Condividono anche il tema della congregazione religiosa, che però in Midsommar è inserito
in un contesto ben definito di folklore, di tradizioni popolari, di riti religiosi codificati che
seguono regole precise nella loro esecuzione.
Questa cornice ha reso Midsommar un film riconoscibile e davvero unico nel suo genere,
per cui citarlo implicitamente ma in modo così inconfutabile si avvicina pericolosamente al
plagio.
Opus sembrava voler partire dalle premesse di Midsommar per traslarle al culto della
celebrità, quindi usare il suo stesso linguaggio (di horror, di sacrifici umani, di comunità
inquietanti) per parlare d’altro.
E sarebbe stato veramente curioso. Peccato che abbia usato sì la stessa lingua, ma solo per
accennare timidamente a un contenuto diverso, senza marcare invece le differenze.
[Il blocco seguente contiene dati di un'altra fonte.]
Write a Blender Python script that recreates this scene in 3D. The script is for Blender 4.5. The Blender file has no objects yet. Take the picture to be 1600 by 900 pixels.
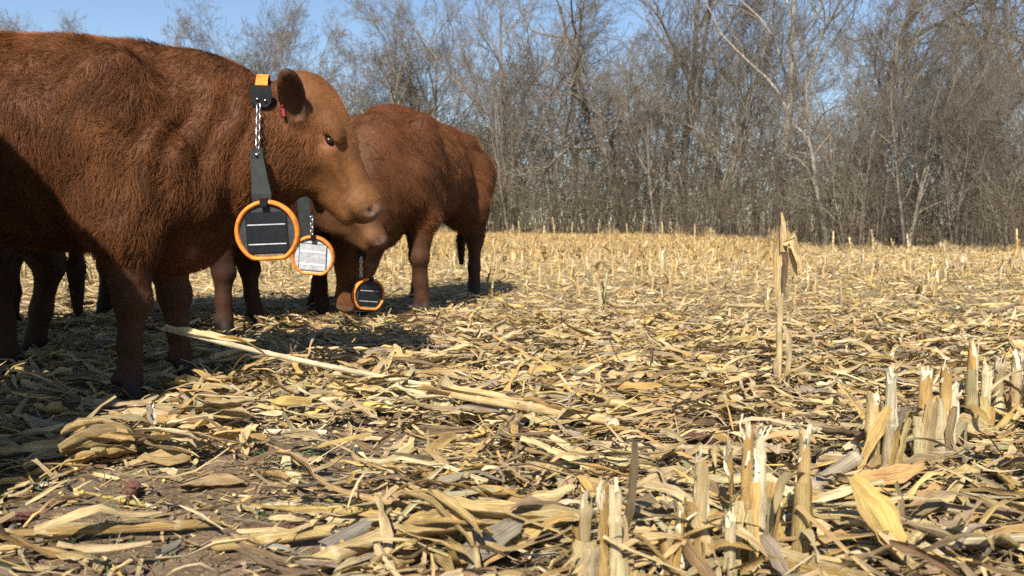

In
Midsommar tutto aveva un significato, mentre le azioni di Moretti e dei suoi seguaci
appaiono sconnesse tra loro e non riconducibili a un quadro di senso più ampio:
l’obiettivo è la vendetta rispetto ai propri nemici oppure il semplice far parlare di sé?
La logica dietro alla malvagità è troppo debole, troppo superficiale è il suo legame col
Livellismo.
E poi è incontrovertibile che anche l’ambientazione ricordi visivamente il villaggio svedese,
dalla capanna proibita alle coroncine di fiori che “incorniciano” il viso.
Iniziare dalla fine
Quello che mi chiedo è perché il finale sia stato così trascurato, e il dubbio si inserisce nella
vera domanda di fondo: si poteva realizzare questo film diversamente da come è stato fatto?
Non sarebbe stato forse più consono farlo iniziare esattamente dal plot twist finale, dove
è stato interrotto, sviluppandolo come un thriller puramente psicologico?
Forse, così avrebbe potuto indagare a fondo le dinamiche psicologiche sia di Moretti che
dei suoi sostenitori, chiarire le motivazioni del suo progetto e i messaggi veicolati dalla loro
religione.
Sarebbe stato un film totalmente diverso, certo. Ma il punto è che di una copia riuscita
male non se ne sentiva proprio il bisogno.